▸ Information provided
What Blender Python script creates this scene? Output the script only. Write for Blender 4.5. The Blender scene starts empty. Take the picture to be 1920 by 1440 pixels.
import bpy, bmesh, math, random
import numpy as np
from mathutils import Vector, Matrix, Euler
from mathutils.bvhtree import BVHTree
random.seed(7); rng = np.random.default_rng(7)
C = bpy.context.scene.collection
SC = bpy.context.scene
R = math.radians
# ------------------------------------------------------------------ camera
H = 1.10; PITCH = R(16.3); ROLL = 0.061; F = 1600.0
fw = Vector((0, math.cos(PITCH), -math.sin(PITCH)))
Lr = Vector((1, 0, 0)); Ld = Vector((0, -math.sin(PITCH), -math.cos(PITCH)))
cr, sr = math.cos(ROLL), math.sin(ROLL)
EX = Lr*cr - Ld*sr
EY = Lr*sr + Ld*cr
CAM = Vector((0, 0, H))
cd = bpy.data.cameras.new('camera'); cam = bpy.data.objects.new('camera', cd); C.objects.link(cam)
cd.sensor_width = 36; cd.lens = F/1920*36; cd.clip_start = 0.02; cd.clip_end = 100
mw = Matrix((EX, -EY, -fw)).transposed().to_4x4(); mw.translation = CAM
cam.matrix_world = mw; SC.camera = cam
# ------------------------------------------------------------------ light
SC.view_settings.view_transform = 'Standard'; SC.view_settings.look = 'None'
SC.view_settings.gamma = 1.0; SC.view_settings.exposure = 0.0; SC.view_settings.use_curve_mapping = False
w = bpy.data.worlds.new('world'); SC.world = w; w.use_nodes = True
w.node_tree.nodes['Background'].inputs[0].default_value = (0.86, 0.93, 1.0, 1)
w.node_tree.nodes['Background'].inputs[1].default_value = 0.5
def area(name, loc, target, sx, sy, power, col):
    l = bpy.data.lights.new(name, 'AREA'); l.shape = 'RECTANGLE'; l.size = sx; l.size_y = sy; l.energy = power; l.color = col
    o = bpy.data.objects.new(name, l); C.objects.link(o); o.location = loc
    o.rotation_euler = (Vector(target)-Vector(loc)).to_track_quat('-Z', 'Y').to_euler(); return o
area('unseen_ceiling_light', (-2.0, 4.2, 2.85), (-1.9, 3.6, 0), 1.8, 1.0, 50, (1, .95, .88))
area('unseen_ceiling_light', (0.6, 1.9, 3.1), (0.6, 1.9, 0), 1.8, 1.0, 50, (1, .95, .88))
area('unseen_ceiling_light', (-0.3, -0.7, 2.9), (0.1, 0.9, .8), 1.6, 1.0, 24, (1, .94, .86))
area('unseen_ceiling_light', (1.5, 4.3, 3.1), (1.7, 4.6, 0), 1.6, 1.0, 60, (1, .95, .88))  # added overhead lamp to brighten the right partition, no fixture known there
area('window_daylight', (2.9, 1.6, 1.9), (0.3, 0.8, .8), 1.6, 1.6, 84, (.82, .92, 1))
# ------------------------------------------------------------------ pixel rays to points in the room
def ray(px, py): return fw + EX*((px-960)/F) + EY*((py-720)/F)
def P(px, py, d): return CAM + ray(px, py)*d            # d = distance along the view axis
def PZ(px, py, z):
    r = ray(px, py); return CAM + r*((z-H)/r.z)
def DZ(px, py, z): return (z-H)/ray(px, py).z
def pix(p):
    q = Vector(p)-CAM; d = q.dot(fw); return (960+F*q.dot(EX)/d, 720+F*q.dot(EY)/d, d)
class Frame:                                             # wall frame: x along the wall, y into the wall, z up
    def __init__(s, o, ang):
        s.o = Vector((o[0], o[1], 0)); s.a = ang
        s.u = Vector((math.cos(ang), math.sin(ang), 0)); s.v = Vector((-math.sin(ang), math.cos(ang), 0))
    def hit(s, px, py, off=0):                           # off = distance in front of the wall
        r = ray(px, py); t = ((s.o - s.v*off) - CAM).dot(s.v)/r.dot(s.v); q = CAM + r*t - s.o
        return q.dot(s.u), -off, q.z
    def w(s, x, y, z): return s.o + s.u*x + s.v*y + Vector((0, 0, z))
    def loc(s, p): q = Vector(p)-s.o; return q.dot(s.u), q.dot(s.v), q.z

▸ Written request
Every line in the data that holds "scene" should be copied out.

▸ The result
What Blender Python script creates this scene? Output the script only. Write for Blender 4.5. The Blender scene starts empty. Take the picture to be 1920 by 1440 pixels.
C = bpy.context.scene.collection
SC = bpy.context.scene